Gingko leaf fossils are common but this park is the only place in the world where its petrified wood has ever been discovered. Fourteen million years ago this area was a temperate forest with a lot of volcanic activity. A volcano blast must have knocked trees down and then quickly buried them under a massive lava flow. The trees rather than decaying became mineralized. Erosion by the Columbia River is now exposing these once-buried fossils. After touring the visitor center and watching their film we hike a trail that winds thru these barren hills past petrified trees that have been partially uncovered. Although the hike is mostly uninteresting we need the exercise and it is a good warm-up for the future.

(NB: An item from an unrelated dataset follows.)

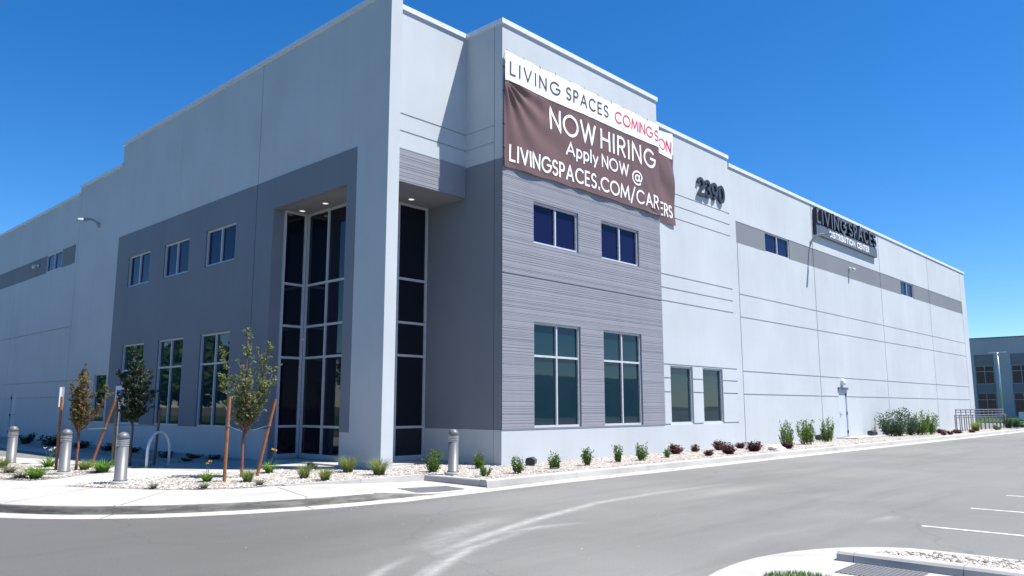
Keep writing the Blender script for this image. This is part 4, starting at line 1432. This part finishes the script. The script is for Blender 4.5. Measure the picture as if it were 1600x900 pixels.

On the way out of town we stop at a Wild Horse Memorial that Aimee saw on a postcard. It is a set of metal sculptures that sit atop a hill overlooking the Columbia River gorge. We hike to the hilltop for a good view of the area. Afterwards we drive a little further east and get the last spot at a private campground in Ephrata, WA.

Saturday, August 11, 2007

August 9, 2007

August 9, 2007

Vacation is over, back to seeing the world. It was a working vacation however. Aimee and I were committed to eliminating one of our two storage units here in Chicago. So most days we spent a couple hours going thru boxes and tossing and donating things we never used in many years. With some pruning and careful repacking we were successful and with a couple days to spare. So we will be a few dollars wealthier every month. We actually made some money too. Aimee got the bright idea to list a couple things on Craig’s List, the on-line garage sale site. She worked it well and she got hard cash for stuff we intended to donate to charity anyway. It was a gold mine for us. Next time I need something I am going to check there first.

We flew back to Seattle bright and early this morning. After retrieving the RV from storage and stowing our gear we headed to Camping World to check the status of our refrigerator part. We got good news and bad news. The part is finally in after six weeks. Unfortunately we can’t get in the shop till August 23. So we are going to do some traveling and circle back here in two weeks. We still need a refrigerator but the cooler and ice didn’t work well for us so we stopped at Wal-Mart and bought a mini-fridge that works on both 12volt and 110 AC. We are spending the night in the Seattle suburb of Issaquah to make sure everything is working well before we hit the road.